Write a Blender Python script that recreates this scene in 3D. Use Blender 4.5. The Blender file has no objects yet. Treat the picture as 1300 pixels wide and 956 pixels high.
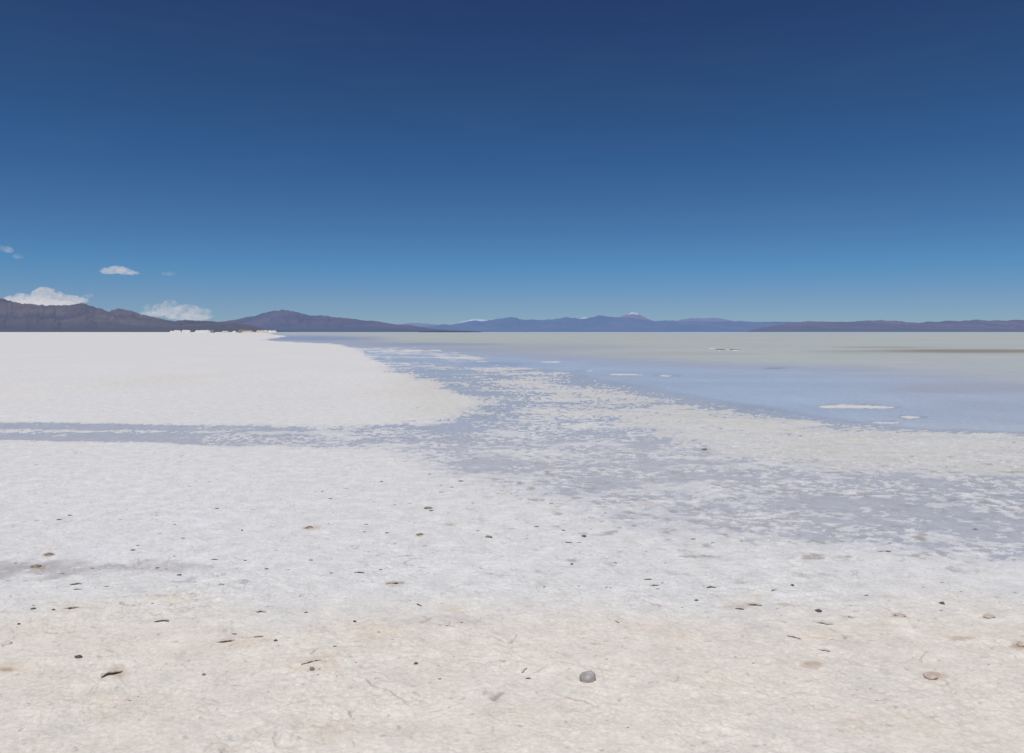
import bpy, bmesh, math, random
import numpy as np
from mathutils import Vector, Matrix, noise as mnoise

random.seed(7)
rng = np.random.default_rng(11)
scene = bpy.context.scene
COL = scene.collection
R = math.radians

# ---------------------------------------------------------------- camera
CAM_H = 1.65
F = 1011.0          # focal length in photo pixels (1300 wide)
HOR = 421.4
cam_d = bpy.data.cameras.new('camera')
cam = bpy.data.objects.new('camera', cam_d)
COL.objects.link(cam)
cam_d.sensor_fit = 'HORIZONTAL'
cam_d.sensor_width = 36.0
cam_d.lens = 36.0 * F / 1300.0
cam_d.shift_y = -(478.0 - HOR) / 1300.0
cam_d.clip_start = 0.05
cam_d.clip_end = 300000.0
cam.location = (0, 0, CAM_H)
cam.rotation_euler = (R(90), 0, 0)
scene.camera = cam

def at(px, py):
    """photo pixel on the flat -> world X, Y (measured positions)"""
    Y = CAM_H * F / (py - HOR)
    return ((px - 650.0) / F * Y, Y)

# ---------------------------------------------------------------- noise
_ga = np.random.default_rng(99).uniform(0, 2 * np.pi, 4096)
_GC, _GS = np.cos(_ga), np.sin(_ga)
_PERM = np.random.default_rng(98).permutation(4096).astype(np.int32)

def gnoise(x, y, seed=0):
    """2-D gradient noise, about -1..1"""
    x = np.asarray(x, float); y = np.asarray(y, float)
    ix = np.floor(x); iy = np.floor(y)
    fx = x - ix; fy = y - iy
    ji = ix.astype(np.int64); jj = iy.astype(np.int64)
    u = fx * fx * fx * (fx * (fx * 6 - 15) + 10)
    v = fy * fy * fy * (fy * (fy * 6 - 15) + 10)
    def g(dx, dy):
        h = _PERM[(_PERM[(ji + dx + seed * 37) & 4095] + jj + dy + seed * 101) & 4095]
        return _GC[h] * (fx - dx) + _GS[h] * (fy - dy)
    n0 = g(0, 0) * (1 - u) + g(1, 0) * u
    n1 = g(0, 1) * (1 - u) + g(1, 1) * u
    return (n0 * (1 - v) + n1 * v) * 1.5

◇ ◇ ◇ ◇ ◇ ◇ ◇

-- Stated exercise --
Set down the material above as is, without any pictures.

-- Task output --
Write a Blender Python script that recreates this scene in 3D. Use Blender 4.5. The Blender file has no objects yet. Treat the picture as 1300 pixels wide and 956 pixels high.
import bpy, bmesh, math, random
import numpy as np
from mathutils import Vector, Matrix, noise as mnoise

random.seed(7)
rng = np.random.default_rng(11)
scene = bpy.context.scene
COL = scene.collection
R = math.radians

# ---------------------------------------------------------------- camera
CAM_H = 1.65
F = 1011.0          # focal length in photo pixels (1300 wide)
HOR = 421.4
cam_d = bpy.data.cameras.new('camera')
cam = bpy.data.objects.new('camera', cam_d)
COL.objects.link(cam)
cam_d.sensor_fit = 'HORIZONTAL'
cam_d.sensor_width = 36.0
cam_d.lens = 36.0 * F / 1300.0
cam_d.shift_y = -(478.0 - HOR) / 1300.0
cam_d.clip_start = 0.05
cam_d.clip_end = 300000.0
cam.location = (0, 0, CAM_H)
cam.rotation_euler = (R(90), 0, 0)
scene.camera = cam

def at(px, py):
    """photo pixel on the flat -> world X, Y (measured positions)"""
    Y = CAM_H * F / (py - HOR)
    return ((px - 650.0) / F * Y, Y)

# ---------------------------------------------------------------- noise
_ga = np.random.default_rng(99).uniform(0, 2 * np.pi, 4096)
_GC, _GS = np.cos(_ga), np.sin(_ga)
_PERM = np.random.default_rng(98).permutation(4096).astype(np.int32)

def gnoise(x, y, seed=0):
    """2-D gradient noise, about -1..1"""
    x = np.asarray(x, float); y = np.asarray(y, float)
    ix = np.floor(x); iy = np.floor(y)
    fx = x - ix; fy = y - iy
    ji = ix.astype(np.int64); jj = iy.astype(np.int64)
    u = fx * fx * fx * (fx * (fx * 6 - 15) + 10)
    v = fy * fy * fy * (fy * (fy * 6 - 15) + 10)
    def g(dx, dy):
        h = _PERM[(_PERM[(ji + dx + seed * 37) & 4095] + jj + dy + seed * 101) & 4095]
        return _GC[h] * (fx - dx) + _GS[h] * (fy - dy)
    n0 = g(0, 0) * (1 - u) + g(1, 0) * u
    n1 = g(0, 1) * (1 - u) + g(1, 1) * u
    return (n0 * (1 - v) + n1 * v) * 1.5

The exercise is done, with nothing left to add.